As of Sept. 18 there were no official statistics on how many homes were damaged by the hurricane or how many people left homeless. But in New Bern, North Carolina, alone more than 4,300 homes were damaged or destroyed.

Many workers will be hit with a double whammy. “Florence Is a Tragedy for Homeowners, Not Insurers,” says the headline of the Sept. 17 Wall Street Journal, noting that wind damage is covered by most insurance policies — for those working people who can afford them — but not flood damage.

Landlords profit from storms

The next day the Journal noted that the storm will be a boon for big landlords. The paper said after Hurricane Harvey hit Texas last year, landlords took advantage of the increased demand for housing by jacking up rents. With thousands made homeless by Florence, North Carolina landlords with buildings still standing seek to make a killing.

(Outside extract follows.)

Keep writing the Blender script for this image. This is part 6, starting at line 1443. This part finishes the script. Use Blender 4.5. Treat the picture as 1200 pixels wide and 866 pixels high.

As Florence approached, state and local governments in the Carolinas and Virginia ordered some 1.5 million people to evacuate. But working people were left on their own to comply. No nearby relatives in a safe area? Not enough money for a hotel or gas? No car? At best you might get loaded on a bus and taken to an overcrowded shelter.

Few warnings about Florence were issued in Spanish and many of North Carolina’s 150,000 farmworkers were unaware of the scope of the coming storm.

Capitalism creates the same types of challenges worldwide. Philippine officials claim they had learned from their mistakes during 2013’s Typhoon Haiyan, which devastated a large part of the country, leaving 6,000 dead and destroying 1.2 million homes. The government did little to organize an evacuation or position relief supplies in advance.

This year officials evacuated more than 105,000 people to temporary shelters before the arrival of 550-mile-wide Super Typhoon Mangkhut. The storm cut a swath through less densely populated areas, mainly on Luzon Island, the food breadbasket of the Philippines, but still put millions at risk.

Like in the U.S., it’s working people and the poor who are forced to live in the areas most vulnerable to flooding and landslides. Most of the dozens who died in this year’s storm were buried in landslides in mountainous regions due to the heavy rainfall.

Many small farmers ignored calls to evacuate, worried they would lose what little they have in a region where many get by on $2 or less a day. They saw staying put as the lesser evil. “Our house was blown away. We were flooded,” Diday Llorente told Agence France-Presse. “We did not evacuate because we didn’t want to leave our carabao (water buffalo) and livestock.”

At least 32 people died in a mining town in Benguet province when they took shelter in a church that was buried in a landslide. Dozens of miners joined rescue teams, trying to find survivors and dig out bodies by hand.

That’s another side of the social disaster that working people share around the globe. They find they can’t rely on the government, but have to take care of each other in the face of the disaster.

In North Carolina, like in Texas last year, working people, including volunteers from the self-organized Cajun Navy, used their own boats to rescue people trapped in their homes or cars.

In Wilmington, North Carolina, with all roads to the city impassable and food running short, a group of workers pooled whatever they had. Deborah Phillips told the Journal  that her neighbors scraped together a few vegetables, a tomato and a hambone. They called it “Hurricane Florence soup,” she said. “It was pretty good.”

Only in Cuba are things done differently.

Led by their government, working people in revolutionary Cuba are organized to put human lives first when a dangerous storm approaches. Everyone in a danger zone, and their pets, are evacuated. Volunteers help harvest crops before the storm hits and move livestock to safety. Shelters are stocked with food and water and staffed with doctors and nurses. From getting ready before the storm arrives, to weathering it, to rebuilding afterwards, no one is left on their own.

This is possible because working people in Cuba made a revolution in 1959 and took power out of the hands of the capitalist class. Workers and farmers from the U.S. to Puerto Rico to the Philippines need to do the same.